- EXERCISE INSTRUCTIONS -
Repeat the listing exactly as given, omitting every image.

◇ ◇ ◇ ◇ ◇ ◇ ◇

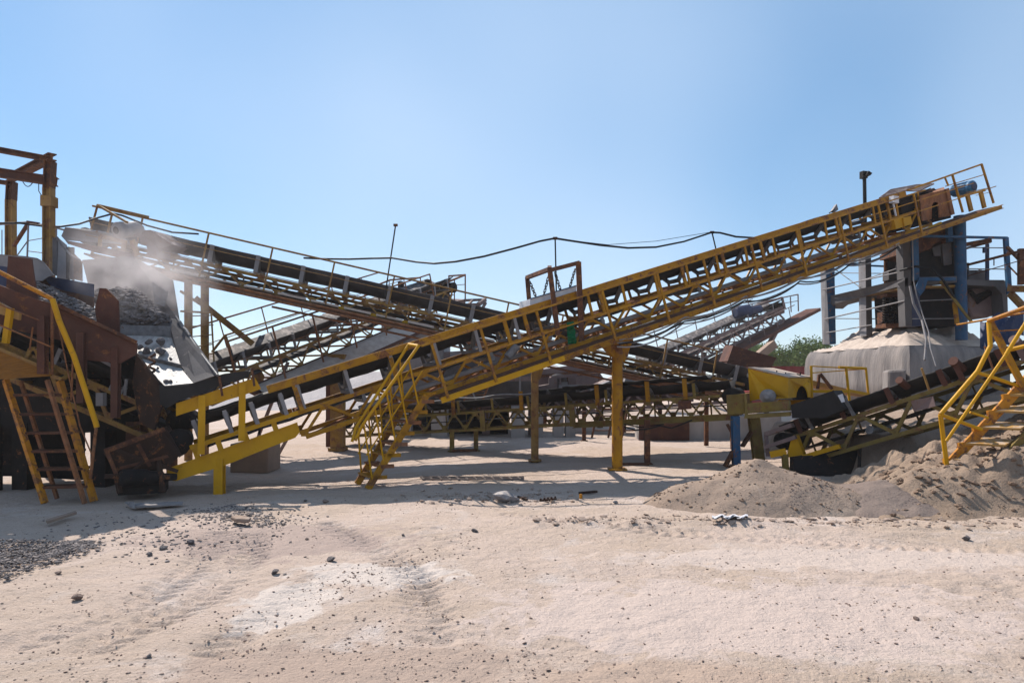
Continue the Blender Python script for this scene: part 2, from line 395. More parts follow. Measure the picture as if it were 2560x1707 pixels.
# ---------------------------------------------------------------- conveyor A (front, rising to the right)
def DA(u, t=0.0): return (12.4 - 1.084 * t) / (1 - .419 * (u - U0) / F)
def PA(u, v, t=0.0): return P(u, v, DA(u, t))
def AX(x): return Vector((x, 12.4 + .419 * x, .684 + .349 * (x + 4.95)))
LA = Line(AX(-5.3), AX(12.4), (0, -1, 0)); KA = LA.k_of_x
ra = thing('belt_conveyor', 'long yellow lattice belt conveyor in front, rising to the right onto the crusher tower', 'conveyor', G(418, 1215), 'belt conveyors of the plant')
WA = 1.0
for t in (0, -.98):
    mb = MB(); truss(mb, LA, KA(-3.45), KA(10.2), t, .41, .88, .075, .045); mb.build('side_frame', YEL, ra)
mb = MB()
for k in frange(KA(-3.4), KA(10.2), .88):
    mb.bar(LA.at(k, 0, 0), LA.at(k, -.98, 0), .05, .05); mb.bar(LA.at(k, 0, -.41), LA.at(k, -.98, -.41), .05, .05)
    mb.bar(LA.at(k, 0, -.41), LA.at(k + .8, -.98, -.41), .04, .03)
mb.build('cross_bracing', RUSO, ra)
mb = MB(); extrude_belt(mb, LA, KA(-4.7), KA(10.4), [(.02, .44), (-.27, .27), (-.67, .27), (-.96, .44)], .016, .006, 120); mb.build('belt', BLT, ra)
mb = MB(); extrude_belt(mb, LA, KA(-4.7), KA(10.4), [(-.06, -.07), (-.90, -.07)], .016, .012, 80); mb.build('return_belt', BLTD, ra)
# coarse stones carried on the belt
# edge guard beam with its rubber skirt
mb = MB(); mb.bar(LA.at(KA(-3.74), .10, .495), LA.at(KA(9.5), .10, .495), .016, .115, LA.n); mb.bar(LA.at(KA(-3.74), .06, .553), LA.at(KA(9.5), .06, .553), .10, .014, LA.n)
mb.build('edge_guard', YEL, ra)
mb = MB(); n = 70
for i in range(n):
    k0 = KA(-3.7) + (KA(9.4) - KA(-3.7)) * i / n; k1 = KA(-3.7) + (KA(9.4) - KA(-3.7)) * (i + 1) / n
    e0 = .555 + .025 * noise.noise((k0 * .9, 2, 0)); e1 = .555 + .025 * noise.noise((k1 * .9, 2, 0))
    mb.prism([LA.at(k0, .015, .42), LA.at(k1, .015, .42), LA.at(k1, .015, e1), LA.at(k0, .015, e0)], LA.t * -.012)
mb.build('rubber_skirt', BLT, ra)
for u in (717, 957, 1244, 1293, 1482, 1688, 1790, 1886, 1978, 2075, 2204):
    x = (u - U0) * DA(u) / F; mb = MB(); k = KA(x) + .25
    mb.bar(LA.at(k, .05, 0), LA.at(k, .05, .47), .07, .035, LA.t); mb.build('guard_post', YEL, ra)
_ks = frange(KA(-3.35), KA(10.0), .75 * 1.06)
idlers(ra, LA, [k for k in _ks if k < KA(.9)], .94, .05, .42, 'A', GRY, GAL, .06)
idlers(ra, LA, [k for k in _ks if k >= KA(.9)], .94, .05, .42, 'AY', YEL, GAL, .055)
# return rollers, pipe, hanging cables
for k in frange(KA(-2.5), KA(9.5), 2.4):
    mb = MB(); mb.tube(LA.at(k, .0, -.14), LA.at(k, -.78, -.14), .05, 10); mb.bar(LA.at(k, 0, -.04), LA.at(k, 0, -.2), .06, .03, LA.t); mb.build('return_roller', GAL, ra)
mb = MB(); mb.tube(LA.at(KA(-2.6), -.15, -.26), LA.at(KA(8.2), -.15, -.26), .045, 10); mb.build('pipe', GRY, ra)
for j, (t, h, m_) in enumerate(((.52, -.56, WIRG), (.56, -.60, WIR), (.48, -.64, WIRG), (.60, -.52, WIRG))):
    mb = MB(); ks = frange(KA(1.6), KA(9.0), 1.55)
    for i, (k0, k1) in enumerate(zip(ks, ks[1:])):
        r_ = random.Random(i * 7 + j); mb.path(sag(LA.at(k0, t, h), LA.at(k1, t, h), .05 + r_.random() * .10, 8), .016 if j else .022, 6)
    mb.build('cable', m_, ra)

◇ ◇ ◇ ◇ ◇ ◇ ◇

- TASK RESULT -
Continue the Blender Python script for this scene: part 2, from line 395. More parts follow. Measure the picture as if it were 2560x1707 pixels.
# ---------------------------------------------------------------- conveyor A (front, rising to the right)
def DA(u, t=0.0): return (12.4 - 1.084 * t) / (1 - .419 * (u - U0) / F)
def PA(u, v, t=0.0): return P(u, v, DA(u, t))
def AX(x): return Vector((x, 12.4 + .419 * x, .684 + .349 * (x + 4.95)))
LA = Line(AX(-5.3), AX(12.4), (0, -1, 0)); KA = LA.k_of_x
ra = thing('belt_conveyor', 'long yellow lattice belt conveyor in front, rising to the right onto the crusher tower', 'conveyor', G(418, 1215), 'belt conveyors of the plant')
WA = 1.0
for t in (0, -.98):
    mb = MB(); truss(mb, LA, KA(-3.45), KA(10.2), t, .41, .88, .075, .045); mb.build('side_frame', YEL, ra)
mb = MB()
for k in frange(KA(-3.4), KA(10.2), .88):
    mb.bar(LA.at(k, 0, 0), LA.at(k, -.98, 0), .05, .05); mb.bar(LA.at(k, 0, -.41), LA.at(k, -.98, -.41), .05, .05)
    mb.bar(LA.at(k, 0, -.41), LA.at(k + .8, -.98, -.41), .04, .03)
mb.build('cross_bracing', RUSO, ra)
mb = MB(); extrude_belt(mb, LA, KA(-4.7), KA(10.4), [(.02, .44), (-.27, .27), (-.67, .27), (-.96, .44)], .016, .006, 120); mb.build('belt', BLT, ra)
mb = MB(); extrude_belt(mb, LA, KA(-4.7), KA(10.4), [(-.06, -.07), (-.90, -.07)], .016, .012, 80); mb.build('return_belt', BLTD, ra)
# coarse stones carried on the belt
# edge guard beam with its rubber skirt
mb = MB(); mb.bar(LA.at(KA(-3.74), .10, .495), LA.at(KA(9.5), .10, .495), .016, .115, LA.n); mb.bar(LA.at(KA(-3.74), .06, .553), LA.at(KA(9.5), .06, .553), .10, .014, LA.n)
mb.build('edge_guard', YEL, ra)
mb = MB(); n = 70
for i in range(n):
    k0 = KA(-3.7) + (KA(9.4) - KA(-3.7)) * i / n; k1 = KA(-3.7) + (KA(9.4) - KA(-3.7)) * (i + 1) / n
    e0 = .555 + .025 * noise.noise((k0 * .9, 2, 0)); e1 = .555 + .025 * noise.noise((k1 * .9, 2, 0))
    mb.prism([LA.at(k0, .015, .42), LA.at(k1, .015, .42), LA.at(k1, .015, e1), LA.at(k0, .015, e0)], LA.t * -.012)
mb.build('rubber_skirt', BLT, ra)
for u in (717, 957, 1244, 1293, 1482, 1688, 1790, 1886, 1978, 2075, 2204):
    x = (u - U0) * DA(u) / F; mb = MB(); k = KA(x) + .25
    mb.bar(LA.at(k, .05, 0), LA.at(k, .05, .47), .07, .035, LA.t); mb.build('guard_post', YEL, ra)
_ks = frange(KA(-3.35), KA(10.0), .75 * 1.06)
idlers(ra, LA, [k for k in _ks if k < KA(.9)], .94, .05, .42, 'A', GRY, GAL, .06)
idlers(ra, LA, [k for k in _ks if k >= KA(.9)], .94, .05, .42, 'AY', YEL, GAL, .055)
# return rollers, pipe, hanging cables
for k in frange(KA(-2.5), KA(9.5), 2.4):
    mb = MB(); mb.tube(LA.at(k, .0, -.14), LA.at(k, -.78, -.14), .05, 10); mb.bar(LA.at(k, 0, -.04), LA.at(k, 0, -.2), .06, .03, LA.t); mb.build('return_roller', GAL, ra)
mb = MB(); mb.tube(LA.at(KA(-2.6), -.15, -.26), LA.at(KA(8.2), -.15, -.26), .045, 10); mb.build('pipe', GRY, ra)
for j, (t, h, m_) in enumerate(((.52, -.56, WIRG), (.56, -.60, WIR), (.48, -.64, WIRG), (.60, -.52, WIRG))):
    mb = MB(); ks = frange(KA(1.6), KA(9.0), 1.55)
    for i, (k0, k1) in enumerate(zip(ks, ks[1:])):
        r_ = random.Random(i * 7 + j); mb.path(sag(LA.at(k0, t, h), LA.at(k1, t, h), .05 + r_.random() * .10, 8), .016 if j else .022, 6)
    mb.build('cable', m_, ra)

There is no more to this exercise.